January 6, 2021
Written Thursday, December 31, 2020
In his memoir Disloyal, Michael Cohen, the former attorney who was President Donald J. Trump's special counsel from 2017-2018, tells us that "like a crime boss, Trump wanted no evidence that could connect him to any of his deeds, or deeds that he indirectly or directly ordered other to do." Cohen testified that in his requests or orders, Trump "used inferences, nods, silences, euphemisms, signals" and kept staff around him who could ingerpret what he wanted.
In their opinion piece "Will Pence Do the Right Thing?" in the New York Times (12/29/20), law professor Neal Katyal and historian John Monsky interpret Trump's tweet that "The 'Justice' Department and the FBI have done nothing about the 2020 Presidential Election Voter Fraud," ending his complaint with the encouragement to "Never give up." And he signs off with "See everyone in D.C. on January 6th." The writers call the last sentence "ominous" for, they say, it unmistakenly refers to the day Congress will count the Electoral College's votes with Vice President Mike Pence, the man they point out who has still not acknowledged President-elect Joe Biden winning the election and who said, "We're going to keep fighting until every legal vote is counted . . . [and] every illegal vote is thrown out." Did Trump give Pence the indirect order to overturn the election results?

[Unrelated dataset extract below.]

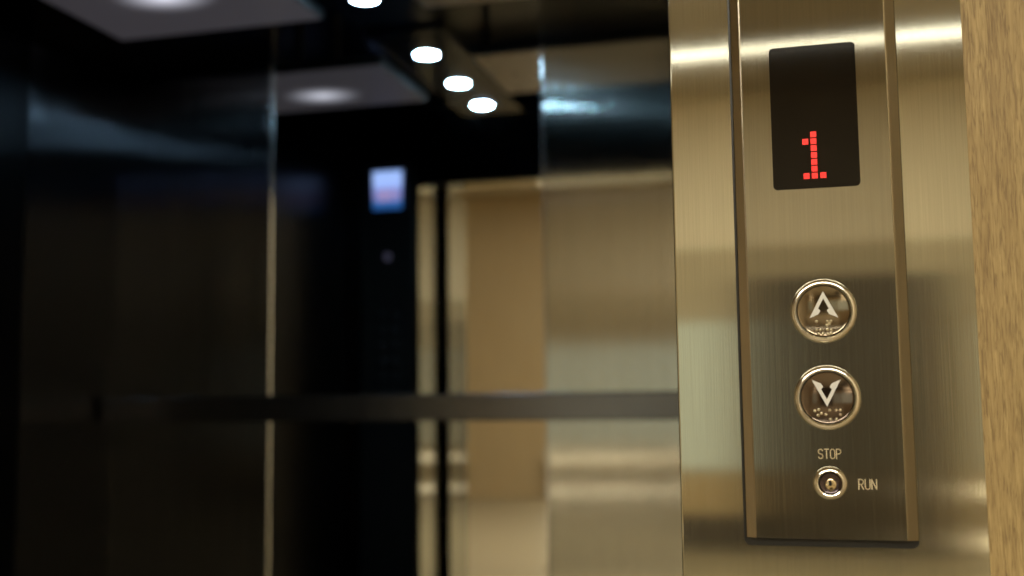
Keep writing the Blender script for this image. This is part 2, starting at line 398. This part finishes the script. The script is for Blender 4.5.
def dots(bm, pts, r, y):
    for px, pz in pts:
        res = bmesh.ops.create_uvsphere(bm, u_segments=10, v_segments=6, radius=r)
        for v in res['verts']: v.co = (px + v.co.x, y + v.co.y * 0.8, pz + v.co.z)
UP = [(0, 11.6), (8.1, -4.1), (3.1, -1.9), (1.8, 0.1), (3.0, 1.5), (0, 7.3), (-3.0, 1.5), (-1.8, 0.1), (-3.1, -1.9), (-8.1, -4.1)]
def call_button(cx, cz, arrow, braille, label, capmat):
    X, Z = S(cx, cz)
    ring = obj('call_button', lathe_y(X, FY, Z, [(0.0186, 0.0005), (0.0186, -0.0012), (0.0180, -0.0024), (0.0170, -0.0032), (0.0162, -0.0033), (0.0155, -0.0026), (0.0153, -0.0012), (0.0153, 0.0005)]), M['chrome'], cp, smooth=True)
    ring['label'] = label
    obj('button_cap', lathe_y(X, FY, Z, [(0.0149, 0.0004), (0.0149, -0.0016), (0.0144, -0.0021), (0.0139, -0.0019), (0.0, -0.0021)]), capmat, ring, smooth=True)
    obj('arrow_symbol', prism([(X + p[0] / 1000 * k_, Z + p[1] / 1000 * k_) for p in arrow], FY - 0.00235, FY - 0.0020), M['arrow'], ring)
    bm = bm_new(); dots(bm, [(X + p[0] / 1000, Z + p[1] / 1000) for p in braille], 0.00095, FY - 0.0021)
    obj('braille', bm, M['braille'], ring, smooth=True)
BU = [(-4.2, -6.0), (1.9, -6.0), (3.8, -6.0), (1.6, -8.2), (3.0, -7.4), (-4.2, -10.9), (-2.3, -11.0), (1.8, -10.8), (3.8, -11.0), (-3.2, -13.1), (-0.8, -13.1), (1.8, -13.2), (3.6, -12.9)]
BD = [(-7.2, -7.4), (-5.0, -6.8), (-3.6, -8.8), (-5.4, -10.0), (-1.2, -9.6), (1.0, -7.1), (4.6, -7.1), (6.8, -7.1), (6.8, -9.6), (1.2, -12.3), (4.6, -12.3)]
DN = [(p[0] - 0.3, 6.4 - p[1]) for p in UP][::-1]
call_button(17.3, 1246.0, UP, BU, 'round call button with a white up arrow', M['cap'])
call_button(17.5, 1195.3, DN, BD, 'round call button with a white down arrow', M['cap_dark'])
# key switch
X, Z = S(17.2, 1146.1)
ks = obj('key_switch', lathe_y(X, FY, Z, [(0.0095, 0.0005), (0.0095, -0.0006), (0.0092, -0.0012), (0.0082, -0.0021), (0.0072, -0.0024), (0.0067, -0.0022), (0.0064, -0.0014), (0.0064, 0.0005)]), M['chrome'], cp, smooth=True)
obj('key_cylinder', lathe_y(X, FY, Z, [(0.0062, 0.0004), (0.0062, -0.0026), (0.0056, -0.0031), (0.0050, -0.0028), (0.0, -0.0028)]), M['key_core'], ks, smooth=True)
plug = lathe_y(X + 0.0003, FY, Z - 0.0006, [(0.0030, -0.0027), (0.0030, -0.0032), (0.0024, -0.0034), (0.0, -0.0034)], 24)
add_prism(plug, [(X - 0.0007, Z - 0.0044), (X + 0.0011, Z - 0.0044), (X + 0.0013, Z - 0.0022), (X - 0.0004, Z - 0.0022)], FY - 0.0034, FY - 0.0028)
obj('key_plug', plug, M['key_plug'], ks, smooth=True)
obj('keyhole', prism(round_rect(X - 0.0008, X + 0.0005, Z - 0.0014, Z + 0.0018, 0.0004, 3), FY - 0.0039, FY - 0.0030), M['void'], ks)

# engraved lettering, drawn with round strokes
def arc(cx, cz, rx, rz, a0, a1, n=8):
    return [(cx + rx * math.cos(math.radians(a0 + (a1 - a0) * i / n)), cz + rz * math.sin(math.radians(a0 + (a1 - a0) * i / n))) for i in range(n + 1)]
GL = {  # unit box 0..1 wide, 0..2 tall
    'S': [arc(0.5, 1.5, 0.5, 0.5, 20, 270) + arc(0.5, 0.5, 0.5, 0.5, 90, -160)],
    'T': [[(0, 2), (1, 2)], [(0.5, 2), (0.5, 0)]],
    'O': [[(0, 0.5)] + arc(0.5, 1.5, 0.5, 0.5, 180, 0) + arc(0.5, 0.5, 0.5, 0.5, 0, -180)],
    'P': [[(0, 0), (0, 2), (0.5, 2)] + arc(0.5, 1.5, 0.5, 0.5, 90, -90) + [(0, 1)]],
    'R': [[(0, 0), (0, 2), (0.5, 2)] + arc(0.5, 1.5, 0.5, 0.5, 90, -90) + [(0, 1)], [(0.45, 1), (1, 0)]],
    'U': [[(0, 2), (0, 0.5)] + arc(0.5, 0.5, 0.5, 0.5, 180, 360) + [(1, 2)]],
    'N': [[(0, 0), (0, 2), (1, 0), (1, 2)]],
}
def lettering(name, word, xa, xb, za, zb_, w):
    bm = bm_new(); n = len(word); gap = 0.38
    cw = (xb - xa) / (n + gap * (n - 1))
    for i, chh in enumerate(word):
        ox = xa + i * cw * (1 + gap)
        for st in GL[chh]:
            P = [S(ox + p[0] * cw, za + p[1] / 2 * (zb_ - za)) for p in st]
            for p, q in zip(P, P[1:]):
                d = V((q[0] - p[0], q[1] - p[1]))
                if d.length < 1e-7: continue
                d.normalize(); nx, nz = -d.y * w / 2, d.x * w / 2; ex, ez = d.x * w * 0.35, d.y * w * 0.35
                add_prism(bm, [(p[0] - ex + nx, p[1] - ez + nz), (q[0] + ex + nx, q[1] + ez + nz), (q[0] + ex - nx, q[1] + ez - nz), (p[0] - ex - nx, p[1] - ez - nz)], FY - 0.00012, FY + 0.0002)
    o = obj(name, bm, M['engrave'], cp); return o
lettering('stop_lettering', 'STOP', 11.3, 23.8, 1160.1, 1165.5, 0.00052)
lettering('run_lettering', 'RUN', 33.0, 42.8, 1142.7, 1148.3, 0.00052)

# ------------------------------------------------------------------ the lobby in front of the lift
struct('wall_front', boxes([(JR1 + 0.0001, LX1, 0.0006, 0.20, 0, LZ), (LX0, JL0 - 0.001, 0.0015, 0.14, 0, LZ), (JL0 - 0.001, JR1 + 0.0004, 0.0015, 0.14, HEAD + 0.172, LZ)]), M['oak'], origin=(0, 0, 0))
struct('wall_left', box(LX0 - 0.1, LX0, LY, 0.14, 0, LZ), M['plaster'])
struct('wall_right', box(LX1, LX1 + 0.1, LY, 0.20, 0, LZ), M['plaster'])
struct('wall_back', box(LX0 - 0.1, LX1 + 0.1, LY - 0.1, LY, 0, LZ), M['oak_far'], origin=(0, 0, 0))
struct('floor', box(LX0 - 0.1, LX1 + 0.1, LY - 0.1, 0.20, -0.06, 0), M['tile'])
struct('ceiling', box(LX0 - 0.1, LX1 + 0.1, LY - 0.1, 0.20, LZ, LZ + 0.06), M['ceiling'])
struct('baseboard_back', box(-1.74, -0.365, LY, LY + 0.02, 0.0, 0.26, 0.002), M['dark_base'])
struct('wall_added_bright', box(-1.5, LX1, LY, LY + 0.015, 2.30, LZ, 0.002), M['cream'])  # unseen pale band, added to brighten the jamb's reflection
struct('wall_added_mid', box(-1.5, LX1, LY, LY + 0.012, 1.76, 2.298, 0.002), M['mid_band'])  # unseen mid-tone band, added to soften the step in the reflection
struct('window_1', box(-2.70, -1.35, LY, LY + 0.02, 0.60, 1.74), M['window_pale'])
struct('wall_added_pane_1', box(-1.25, -0.42, LY, LY + 0.02, 0.60, 1.74), M['added_pane_dim'])  # unseen glowing pane, added dimmer to tone the jamb's reflection
struct('wall_added_pane_2', box(1.38, 1.9, LY, LY + 0.02, 0.60, 1.74), M['added_pane_dim'])  # unseen glowing pane, added for the pale reflection in the doorway edge
struct('wall_added_dark', box(-0.36, 1.1, LY, LY + 0.05, 0.0, 2.05, 0.003), M['added_dark'])  # unseen dark board, added to darken the call panel's reflection
for x0, x1, lb in ((-2.74, -1.75, 'wide added unseen bench with cream light strips, mirrored in the steel panel beside the mirror'),
                   (1.40, 1.66, 'narrow added unseen bench with cream light strips, mirrored in the steel edge of the doorway')):
    ct = thing('added_strip_block', lb, 'block', ((x0 + x1) / 2, LY + 0.1, 0), 'unseen light-strip blocks added in the lobby')  # unseen, added to put bright bands into the steel's reflections
    obj('block_body', box(x0, x1, LY + 0.021, LY + 0.16, 0.0, 0.54, 0.004), M['block_front'], ct)
    for z in (0.43, 0.075):
        obj('light_strip', box(x0 + 0.02, x1 - 0.01, LY + 0.16, LY + 0.168, z, z + 0.085, 0.002), M['added_strip'], ct)
tag(obj('added_slab', box(-1.7, -0.9, -6.9, -3.0, 0.0005, 0.012, 0.003), M['slab']), 'added unseen dark brown rug mirrored low in the steel panel', 'slab')  # unseen, added to darken the low part of the steel panel's reflection
lf = thing('linear_ceiling_light', 'long warm linear light on the lobby ceiling, streaking across the steel jamb', 'ceiling light', (-0.5, -6.56, LZ))
obj('housing', box(-4.5, 2.0, -6.68, -6.44, LZ - 0.03, LZ - 0.0005, 0.003), M['black'], lf)
obj('diffuser', box(-4.48, 1.98, -6.61, -6.51, LZ - 0.036, LZ - 0.0305), M['lamp_streak'], lf)
t = thing('lobby_ceiling_light', 'broad warm light panel on the lobby ceiling lighting the steel frame and oak wall', 'ceiling light', (-0.4, -4.0, LZ))
obj('housing', box(-2.6, 1.9, -4.9, -3.1, LZ - 0.03, LZ - 0.0005, 0.003), M['black'], t)
obj('diffuser', box(-2.56, 1.86, -4.86, -3.14, LZ - 0.036, LZ - 0.0305), M['lamp_warm'], t)

# ------------------------------------------------------------------ lamps
def spot(loc, energy, col, size, radius):
    d = bpy.data.lights.new('downlight_beam', 'SPOT'); d.energy = energy; d.color = col; d.spot_size = math.radians(size); d.spot_blend = 0.7; d.shadow_soft_size = radius
    o = bpy.data.objects.new('downlight_beam', d); COL.objects.link(o); o.location = loc
w = bpy.data.worlds.new('world'); SC.world = w; w.use_nodes = True
w.node_tree.nodes['Background'].inputs[0].default_value = (0.02, 0.018, 0.015, 1)
w.node_tree.nodes['Background'].inputs[1].default_value = 0.3

# ------------------------------------------------------------------ camera
F = 1080.0
yc = V((284, -102, F)).normalized()
zc = V((-130, (F * F - 130 * 284) / 102.0, F)).normalized()
xc = V((yc.y * zc.z - yc.z * zc.y, yc.z * zc.x - yc.x * zc.z, yc.x * zc.y - yc.y * zc.x))
if xc.x < 0: xc = -xc
# columns: camera right / up / back in world axes
right = V((xc.x, yc.x, zc.x)); up = V((xc.y, yc.y, zc.y)); fwd = V((xc.z, yc.z, zc.z))
cam = bpy.data.cameras.new('camera'); co = bpy.data.objects.new('camera', cam); COL.objects.link(co)
mw = Matrix((right, up, -fwd)).transposed().to_4x4(); mw.translation = V((0, -0.66, 1.2))
co.matrix_world = mw
cam.sensor_width = 36; cam.lens = F / 1024 * 36; cam.clip_start = 0.05
cam.dof.use_dof = True; cam.dof.focus_distance = 0.672; cam.dof.aperture_fstop = 4.6
SC.camera = co
SC.view_settings.view_transform = 'Standard'
SC.view_settings.look = 'None'
SC.view_settings.exposure = 0.0
SC.cycles.max_bounces = 10; SC.cycles.glossy_bounces = 8; SC.cycles.diffuse_bounces = 4
SC.cycles.sample_clamp_indirect = 6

While January 6 is the day that Congress is set to approve the 2020 election results, it is also the very same day that Trump has invited his 74 million supporters to protest election fraud on the streets of Washington, DC.
A website that seems locked up proclaims a "March for Trump" flyer for the 5,000-member Trump-supporting organization Women for America First, which is headlined: "ALL HANDS ON DECK. THE PRESIDENT HAS CALLED US TO ACTION."
How should we interpret Trump's tweet invitation that ends: "Be there, will be wild."? Is this an indirect order? And what does his promise that it will be "wild" mean? Come armed? Is this a call to march on Congress and take over the government?
The lead-up to events in Germany in the 1930s comes to mind. Eric Metaxas' biography of theologian Dietrich Bonhoeffer, which I happen to be reading, sketches in the sociological scenery that was the pastor's context in his native Germany at that time. In 1933 Hitler tried for a second time to run for president of the German government and won. "Limiting the participation of Jews in German public life," as the Holocaust Encyclopedia puts it, had begun like an ugly intellectual argument. Under Hitler the German government interfered in Germany's Christian religion by wanting to "prevent pastors of Jewish background who had already been ordained from serving as ministers." Bonhoeffer publicly expressed his belief that "a church that was not willing to stand up for the Jews in its midst was not the real church of Jesus Christ."
Pre-war, the Third Reich laid down more and more legislation that interfered in the lives of its Jewish population that affected who they could love and marry, what they could study, where they could work, what careers were closed to them, what businesses they could run until on April 1, 1938, Hitler declared a boycott of Jewish stores in Germany. (It should be noted that on the day of the boycott in Berlin, Bonhoeffer's ninety-year-old grandmother, Julia Bonhoeffer, even with Nazi thugs guarding the door, defiantly continued her shopping at one of the biggest Jewish-owned department stores.)
Metaxas quotes Bonhoeffer's twin sister, Sabine, who said, "The hope, so eagerly nourished, that Hitler would soon ruin himself by mismanagement was shattered . . . National Socialsm [Naziism] established itself with lightning swiftness." It's as if she foresaw what was to come, for on November 9-10, 1938, exploded Kristollnacht ("The Night of Broken Glass"), when the physical violence began.
Why has Vice President Pence not acknowledged that Joe Biden won the election by a landslide--the same electoral college numbers that Trump called a landslide in his victory over Hillary Clinton? How could Pence find "illegal" votes in Congress on January 6? Why did Donald Trump invite his supporters to rally in Washington on January 6, the day that Joe Biden will officially be declared President-elect? Or has Trump planned to invite his supporters inside the White House to start a new government with "lightning swiftness"? I hope I am wrong.